The IRS announced it has delayed implementation of its new $600 1099-K threshold on third-party settlement organizations for 2023, saying the complexity of the new provisions and the amount of taxpayers involved requires more lead time.
“As the IRS continues to work to implement the new law, the agency will treat 2023 as an additional transition year,” the agency said in an announcement today. “This will reduce the potential confusion caused by the distribution of an estimated 44 million Forms 1099-K sent to many taxpayers who wouldn’t expect one and may not have a tax obligation. As a result, reporting will not be required unless the taxpayer receives over $20,000 and has more than 200 transactions in 2023.”
The IRS said it is planning a threshold of $5,000 for tax year 2024 as part of a phase-in to implement the $600 reporting threshold enacted under the American Rescue Plan (ARP).
The agency also said it is looking to make updates to Form 1040 and related schedules for 2024 that would also make the filing process easier for taxpayers.
The requirements have been viewed by some as a burden for gig workers and other independent contractors, with the agency estimating that 30 million more Form 1099-Ks would be generated as a result of the new thresholds. This is the second time the IRS has delayed the measure.

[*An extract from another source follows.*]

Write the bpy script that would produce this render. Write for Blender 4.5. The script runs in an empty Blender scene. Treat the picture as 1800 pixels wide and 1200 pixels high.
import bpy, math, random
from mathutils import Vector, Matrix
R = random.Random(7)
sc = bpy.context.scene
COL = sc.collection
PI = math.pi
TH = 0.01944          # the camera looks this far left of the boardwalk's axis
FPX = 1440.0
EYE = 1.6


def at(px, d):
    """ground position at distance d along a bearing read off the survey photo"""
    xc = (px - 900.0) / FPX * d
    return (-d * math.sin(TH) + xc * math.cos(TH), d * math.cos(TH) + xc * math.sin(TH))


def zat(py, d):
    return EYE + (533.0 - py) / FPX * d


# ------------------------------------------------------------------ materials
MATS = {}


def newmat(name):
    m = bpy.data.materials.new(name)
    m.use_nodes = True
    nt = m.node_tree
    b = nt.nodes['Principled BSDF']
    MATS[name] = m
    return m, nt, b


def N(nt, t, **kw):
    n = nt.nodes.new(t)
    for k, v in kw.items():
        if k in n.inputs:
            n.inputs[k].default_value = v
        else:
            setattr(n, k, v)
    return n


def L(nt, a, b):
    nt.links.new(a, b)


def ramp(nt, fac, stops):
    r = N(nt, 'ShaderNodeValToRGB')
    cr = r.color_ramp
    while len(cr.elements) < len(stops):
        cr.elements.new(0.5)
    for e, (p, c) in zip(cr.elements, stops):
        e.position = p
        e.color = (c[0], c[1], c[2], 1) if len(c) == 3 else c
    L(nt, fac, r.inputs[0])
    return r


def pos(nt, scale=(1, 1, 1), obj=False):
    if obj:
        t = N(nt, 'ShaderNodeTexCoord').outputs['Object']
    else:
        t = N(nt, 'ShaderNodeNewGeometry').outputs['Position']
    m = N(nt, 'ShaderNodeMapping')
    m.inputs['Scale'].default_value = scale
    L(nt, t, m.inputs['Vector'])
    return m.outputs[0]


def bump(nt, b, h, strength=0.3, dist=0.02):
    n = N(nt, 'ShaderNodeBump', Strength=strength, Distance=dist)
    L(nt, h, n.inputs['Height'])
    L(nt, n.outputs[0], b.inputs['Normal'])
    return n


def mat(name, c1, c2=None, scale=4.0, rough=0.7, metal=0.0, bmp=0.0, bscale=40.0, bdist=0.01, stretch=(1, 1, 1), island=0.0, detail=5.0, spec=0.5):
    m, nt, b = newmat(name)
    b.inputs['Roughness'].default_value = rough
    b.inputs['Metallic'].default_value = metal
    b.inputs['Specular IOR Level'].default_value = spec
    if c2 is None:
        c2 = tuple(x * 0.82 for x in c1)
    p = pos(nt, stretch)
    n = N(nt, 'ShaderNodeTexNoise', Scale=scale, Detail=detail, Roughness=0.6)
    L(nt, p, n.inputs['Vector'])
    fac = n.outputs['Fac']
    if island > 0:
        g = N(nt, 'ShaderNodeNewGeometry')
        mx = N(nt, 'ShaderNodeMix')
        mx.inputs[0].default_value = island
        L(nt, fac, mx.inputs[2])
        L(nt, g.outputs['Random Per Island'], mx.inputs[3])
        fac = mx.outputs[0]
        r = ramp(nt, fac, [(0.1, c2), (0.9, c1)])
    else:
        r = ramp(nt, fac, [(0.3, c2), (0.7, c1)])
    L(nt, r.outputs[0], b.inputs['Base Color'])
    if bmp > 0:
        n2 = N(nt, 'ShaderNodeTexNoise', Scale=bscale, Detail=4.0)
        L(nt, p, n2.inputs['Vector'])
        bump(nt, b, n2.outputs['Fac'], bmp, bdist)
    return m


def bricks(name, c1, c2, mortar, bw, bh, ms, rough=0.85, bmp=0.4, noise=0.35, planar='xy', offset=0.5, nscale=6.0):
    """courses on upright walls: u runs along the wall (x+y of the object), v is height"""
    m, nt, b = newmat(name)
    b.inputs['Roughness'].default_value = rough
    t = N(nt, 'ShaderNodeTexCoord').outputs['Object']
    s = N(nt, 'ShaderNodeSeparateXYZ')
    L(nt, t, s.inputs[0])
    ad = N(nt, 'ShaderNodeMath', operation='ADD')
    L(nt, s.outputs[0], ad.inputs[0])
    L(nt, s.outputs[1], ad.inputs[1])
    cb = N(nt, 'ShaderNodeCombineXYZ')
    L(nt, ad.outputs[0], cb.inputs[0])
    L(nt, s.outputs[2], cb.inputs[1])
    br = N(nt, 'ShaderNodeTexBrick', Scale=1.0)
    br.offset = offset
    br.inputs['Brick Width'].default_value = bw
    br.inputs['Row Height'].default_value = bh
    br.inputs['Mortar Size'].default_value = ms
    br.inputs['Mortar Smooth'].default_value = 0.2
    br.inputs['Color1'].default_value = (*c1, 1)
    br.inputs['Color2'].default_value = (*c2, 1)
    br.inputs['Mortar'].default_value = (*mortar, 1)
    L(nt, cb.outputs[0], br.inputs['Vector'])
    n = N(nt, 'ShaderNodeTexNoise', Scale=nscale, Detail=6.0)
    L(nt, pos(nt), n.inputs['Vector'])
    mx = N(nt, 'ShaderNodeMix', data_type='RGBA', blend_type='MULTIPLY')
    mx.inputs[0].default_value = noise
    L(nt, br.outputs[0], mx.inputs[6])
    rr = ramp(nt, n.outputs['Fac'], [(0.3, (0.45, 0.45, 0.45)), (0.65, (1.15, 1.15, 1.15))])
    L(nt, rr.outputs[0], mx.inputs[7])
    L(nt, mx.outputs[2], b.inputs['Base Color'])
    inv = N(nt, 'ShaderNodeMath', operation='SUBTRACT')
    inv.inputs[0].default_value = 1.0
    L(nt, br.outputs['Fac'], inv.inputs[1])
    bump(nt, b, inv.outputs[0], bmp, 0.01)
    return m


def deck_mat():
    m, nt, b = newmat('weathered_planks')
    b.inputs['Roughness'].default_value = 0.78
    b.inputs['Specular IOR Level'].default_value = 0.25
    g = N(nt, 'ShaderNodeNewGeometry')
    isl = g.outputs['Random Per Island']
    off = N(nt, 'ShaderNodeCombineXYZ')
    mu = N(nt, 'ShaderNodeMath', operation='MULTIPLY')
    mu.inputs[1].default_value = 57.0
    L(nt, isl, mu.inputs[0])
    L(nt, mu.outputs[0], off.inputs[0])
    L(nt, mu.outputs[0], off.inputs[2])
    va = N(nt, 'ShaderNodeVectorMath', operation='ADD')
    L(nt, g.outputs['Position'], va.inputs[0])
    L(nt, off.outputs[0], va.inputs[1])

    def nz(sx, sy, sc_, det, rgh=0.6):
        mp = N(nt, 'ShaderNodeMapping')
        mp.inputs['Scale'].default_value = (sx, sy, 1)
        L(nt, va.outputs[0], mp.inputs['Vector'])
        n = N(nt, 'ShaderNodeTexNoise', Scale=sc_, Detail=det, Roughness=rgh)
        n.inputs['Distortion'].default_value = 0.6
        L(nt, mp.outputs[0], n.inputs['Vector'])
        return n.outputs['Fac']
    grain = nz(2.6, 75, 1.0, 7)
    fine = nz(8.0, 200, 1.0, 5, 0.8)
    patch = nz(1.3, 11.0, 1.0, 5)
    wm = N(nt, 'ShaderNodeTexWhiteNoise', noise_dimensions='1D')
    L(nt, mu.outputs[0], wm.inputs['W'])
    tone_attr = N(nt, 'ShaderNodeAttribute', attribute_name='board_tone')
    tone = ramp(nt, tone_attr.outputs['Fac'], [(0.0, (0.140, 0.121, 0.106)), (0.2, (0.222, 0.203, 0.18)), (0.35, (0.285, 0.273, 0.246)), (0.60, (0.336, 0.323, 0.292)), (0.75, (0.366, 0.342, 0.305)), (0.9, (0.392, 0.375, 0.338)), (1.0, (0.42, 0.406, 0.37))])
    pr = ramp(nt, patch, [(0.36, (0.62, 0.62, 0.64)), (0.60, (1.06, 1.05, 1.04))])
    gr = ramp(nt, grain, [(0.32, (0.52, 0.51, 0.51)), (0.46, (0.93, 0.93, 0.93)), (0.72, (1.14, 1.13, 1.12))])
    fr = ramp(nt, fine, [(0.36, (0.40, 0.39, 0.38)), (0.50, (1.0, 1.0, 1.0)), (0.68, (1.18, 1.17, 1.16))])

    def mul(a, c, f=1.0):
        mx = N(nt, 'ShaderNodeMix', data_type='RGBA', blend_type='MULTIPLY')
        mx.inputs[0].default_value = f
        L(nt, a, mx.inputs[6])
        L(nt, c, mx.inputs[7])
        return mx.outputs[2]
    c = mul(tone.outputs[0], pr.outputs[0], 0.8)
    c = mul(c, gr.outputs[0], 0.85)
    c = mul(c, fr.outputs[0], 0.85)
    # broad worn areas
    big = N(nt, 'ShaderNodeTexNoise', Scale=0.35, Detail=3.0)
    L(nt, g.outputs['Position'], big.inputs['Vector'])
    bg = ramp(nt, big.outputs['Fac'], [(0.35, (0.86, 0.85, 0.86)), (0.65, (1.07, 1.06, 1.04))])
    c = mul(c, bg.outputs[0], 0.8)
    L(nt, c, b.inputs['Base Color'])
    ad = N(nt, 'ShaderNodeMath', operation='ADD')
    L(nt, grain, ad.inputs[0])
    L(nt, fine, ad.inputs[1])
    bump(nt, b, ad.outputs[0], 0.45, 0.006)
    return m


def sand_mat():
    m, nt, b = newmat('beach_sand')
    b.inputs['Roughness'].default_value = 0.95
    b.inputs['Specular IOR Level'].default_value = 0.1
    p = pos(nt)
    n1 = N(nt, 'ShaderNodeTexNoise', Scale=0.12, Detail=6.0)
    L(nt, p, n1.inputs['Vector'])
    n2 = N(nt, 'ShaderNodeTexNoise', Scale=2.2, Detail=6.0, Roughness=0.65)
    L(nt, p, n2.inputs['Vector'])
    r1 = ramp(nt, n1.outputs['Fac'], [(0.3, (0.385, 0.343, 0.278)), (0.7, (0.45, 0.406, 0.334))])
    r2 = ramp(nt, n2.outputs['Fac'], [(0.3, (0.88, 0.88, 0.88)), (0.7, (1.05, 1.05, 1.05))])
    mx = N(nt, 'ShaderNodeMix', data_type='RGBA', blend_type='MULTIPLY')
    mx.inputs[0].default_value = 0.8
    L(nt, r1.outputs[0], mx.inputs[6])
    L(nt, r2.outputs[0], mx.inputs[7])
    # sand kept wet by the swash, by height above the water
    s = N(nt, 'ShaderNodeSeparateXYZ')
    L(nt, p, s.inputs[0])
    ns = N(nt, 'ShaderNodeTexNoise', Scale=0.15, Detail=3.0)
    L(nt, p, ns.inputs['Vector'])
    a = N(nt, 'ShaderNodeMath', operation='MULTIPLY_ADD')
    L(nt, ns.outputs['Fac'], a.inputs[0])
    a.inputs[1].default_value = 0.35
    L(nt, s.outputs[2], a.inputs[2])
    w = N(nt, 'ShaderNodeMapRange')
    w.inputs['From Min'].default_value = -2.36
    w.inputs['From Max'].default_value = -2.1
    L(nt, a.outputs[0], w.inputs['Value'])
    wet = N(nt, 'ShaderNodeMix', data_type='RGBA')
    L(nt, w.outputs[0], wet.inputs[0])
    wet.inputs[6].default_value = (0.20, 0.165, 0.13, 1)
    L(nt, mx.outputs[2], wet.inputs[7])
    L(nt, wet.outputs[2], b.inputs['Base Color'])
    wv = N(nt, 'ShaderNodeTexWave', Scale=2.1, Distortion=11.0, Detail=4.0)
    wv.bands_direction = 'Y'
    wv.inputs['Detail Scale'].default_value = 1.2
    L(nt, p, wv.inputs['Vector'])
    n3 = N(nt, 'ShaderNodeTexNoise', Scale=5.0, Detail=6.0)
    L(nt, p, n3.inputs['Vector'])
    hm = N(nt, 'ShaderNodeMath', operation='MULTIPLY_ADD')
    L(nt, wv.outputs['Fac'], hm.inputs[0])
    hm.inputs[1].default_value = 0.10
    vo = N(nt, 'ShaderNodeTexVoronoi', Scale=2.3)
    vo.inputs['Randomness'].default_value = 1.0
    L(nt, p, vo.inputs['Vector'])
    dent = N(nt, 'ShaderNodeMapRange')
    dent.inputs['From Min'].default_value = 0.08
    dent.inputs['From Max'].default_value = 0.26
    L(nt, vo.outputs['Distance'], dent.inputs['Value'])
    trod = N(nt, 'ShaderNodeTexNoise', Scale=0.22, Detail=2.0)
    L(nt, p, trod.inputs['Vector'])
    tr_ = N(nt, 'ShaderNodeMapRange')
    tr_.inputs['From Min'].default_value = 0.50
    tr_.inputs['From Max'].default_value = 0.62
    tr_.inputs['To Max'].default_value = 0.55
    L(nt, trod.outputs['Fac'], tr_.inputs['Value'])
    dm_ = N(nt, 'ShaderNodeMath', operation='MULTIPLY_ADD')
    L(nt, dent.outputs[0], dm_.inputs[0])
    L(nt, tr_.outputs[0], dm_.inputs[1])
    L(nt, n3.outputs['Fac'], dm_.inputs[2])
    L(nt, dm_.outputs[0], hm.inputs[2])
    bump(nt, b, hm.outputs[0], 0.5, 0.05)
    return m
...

The General Accounting Office (GAO) issued a report warning that many Americans will likely not understand the new reporting requirements, and that the IRS lacks the ability to use the information.
“We spent many months gathering feedback from third party groups and others, and it became increasingly clear we need additional time to effectively implement the new reporting requirements,” IRS Commissioner Danny Werfel said in a prepared statement. “Taking this phased-in approach is the right thing to do for the purposes of tax administration, and it prevents unnecessary confusion as we continue to look at changes to the Form 1040. It’s clear that an additional delay for tax year 2023 will avoid problems for taxpayers, tax professionals and others in this area.”
The ARP required third party settlement organizations (TPSOs), which include popular payment apps and online marketplaces, to report payments of more than $600 for the sale of goods and services on a Form 1099-K starting in 2022. Before the ARP, the reporting requirement applied only to the sale of goods and services involving more than 200 transactions per year totaling over $20,000.
“Reporting requirements do not apply to personal transactions such as birthday or holiday gifts, sharing the cost of a car ride or meal, or paying a family member or another for a household bill. These payments are not taxable and should not be reported on Form 1099-K,” the IRS noted.
But the agency said Form 1099-K could be required for many people with the casual sale of goods and services, including selling used personal items like clothing, furniture and other household items for a loss, even if the seller has no tax liability from those sales.
“This complexity in distinguishing between these types of transactions factored into the IRS decision to delay the reporting requirements an additional year and to plan for a threshold of $5,000 for 2024 in order to phase in implementation,” the agency said. “The IRS invites feedback on the threshold of $5,000 for tax year 2024 and other elements of the reporting requirement, including how best to focus reporting on taxable transactions.”
“Expanded information reporting, which will occur as the result of the change in thresholds for Form 1099-K, is important because it increases tax compliance and can reduce burden on taxpayers seeking to follow the law. The IRS believes that expansion must be managed carefully to help ensure that Forms 1099-K are issued only to taxpayers who should receive them. In addition, it’s important that taxpayers understand what to do as a result of this reporting, and that tax professionals and software providers have the information they need to assist taxpayers.